DALLAS -- The Dallas Mavericks continue to tell us that they are a veteran team that knows how to handle adversity. Perhaps, but after Saturday's dismantling by an impressive Oklahoma City Thunder outfit in a second consecutive home flop, the oldest team in the league forlornly voiced frustration, confusion and even a call for accountability from top to bottom.
"We all need to take this nice, little break that we have and figure out who we want to be," Jason Kidd said. "And that's sad to say with only five games left. Maybe we're not as good as we think we are."
The Mavs won't play again until Wednesday, and they won't reconvene until Monday.
Forget about the 13-game win streak; that party is over. So is the trade honeymoon. As for that No. 2 seed that seemed so promising less than a week ago after purging Denver? It's up in smoke, too, if the Mavs continue to take a pass on playing defense and don't clean up an error-prone offense.
Don't let the final score -- Oklahoma City 121, Dallas 116 -- fool you into believing this was a competitive contest throughout. It wasn't from midway through the second quarter until midway through the fourth.
The Thunder led 108-89 with 6:41 to play. With nothing left to do, Mavs coach Rick Carlisle turned to desperation mode. He benched cold-shooting Jason Terry and replaced him with J.J. Barea and Eduardo Najera to work alongside Kidd, Caron Butler and Dirk Nowitzki.
Barea, who can never be sure when his next minutes will come, and Najera, who was questionable before the game with a bad back, supplied the energy that had been mysteriously nonexistent for long stretches for such a high-stakes game on the Mavs' home floor.
The fans booed repeatedly and then cheered wildly as that mishmash unit brought the score to as close as 113-109 with less than a minute to go. But Thunder backup guard Eric Maynor swished a 3-pointer to put the game on ice for the young renegades from north of the border.
"I love the way the group at the end of the game finished. Just balls out, absolutely full capacity, making things happen," Carlisle said. "That's what it's going to take for us to get where we want to go. We didn't have that for long-enough stretches."
Terry was yanked after going just 2-for-10 from the field. Presumably the only reason the slumping Butler (3-of-11, eight points) remained on the floor was to guard Kevin Durant because Shawn Marion left during the second quarter with a strained oblique muscle. For Terry, one of the league's most clutch late-game performers, the benching didn't sit well.

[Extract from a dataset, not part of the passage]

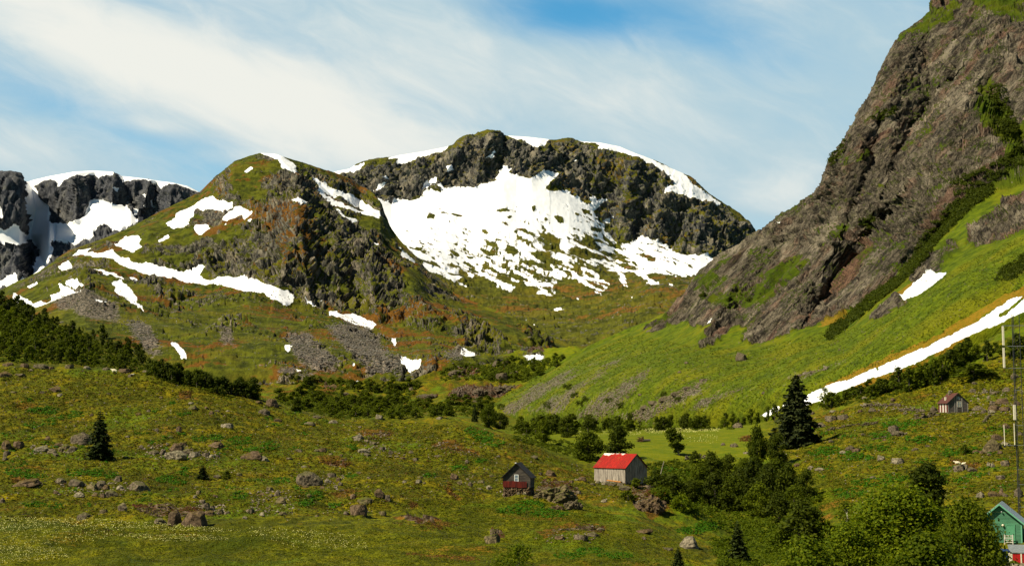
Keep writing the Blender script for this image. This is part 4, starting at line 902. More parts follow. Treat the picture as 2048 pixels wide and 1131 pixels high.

"Collectively as a unit, we've all got to play more consistently. Then also collectively, we've got to come up with some sort of plan of attack consistently. We're all across the board on everything we're doing out there, and our play is sporadic," Terry said. "It falls a lot on the players, but I think everybody is held accountable."
Asked whether his comment about "plan of attack" was a knock on the coaching staff's strategy, Terry said, "Plan of attack. Write what you want."
Kidd attempted to reason Terry's frustration.
"I think we're more frustrated with the way we've been playing as a team," Kidd said. "Some great individual performances have gone to waste in a sense. We got lucky in the Memphis game, and tonight we were in the same spot."
The dirty details since the 13-game win streak reveal a team that has been lax on defense and lacks consistent production from its big guns outside of Nowitzki and Kidd:
5-6 overall and 3-4 at home
Allowing 104.6 points a game
Allowed 50 percent or better shooting six times
Trailed by double digits in the fourth quarter in the past three games
Against the Thunder, Nowitzki scored 30 points on 10-of-19 shooting and Kidd had 13 of his 24 points in third quarter, but Barea (10 points) and Najera (11 points) were the only other Mavs players in double figures. Oklahoma City's Nick Collison (17 points) outscored Erick Dampier and Brendan Haywood combined (13 points).
"You shoot 53 percent at home and outrebound the opponent [39-34], you figure you're going to win the game," Nowitzki said. "You can't lose back-to-back games at home a week or two weeks before the playoffs start. You just can't do it. Disappointing loss, but we're just not playing well enough right now."
The all-important seeding scenario is murky. The Mavs, Phoenix Suns, Utah Jazz and Denver Nuggets all ended Saturday night tied at 50-27. The Thunder are just one game back in the loss column.
"The way we're playing," Nowitzki said, "we shouldn't be looking ahead at anything."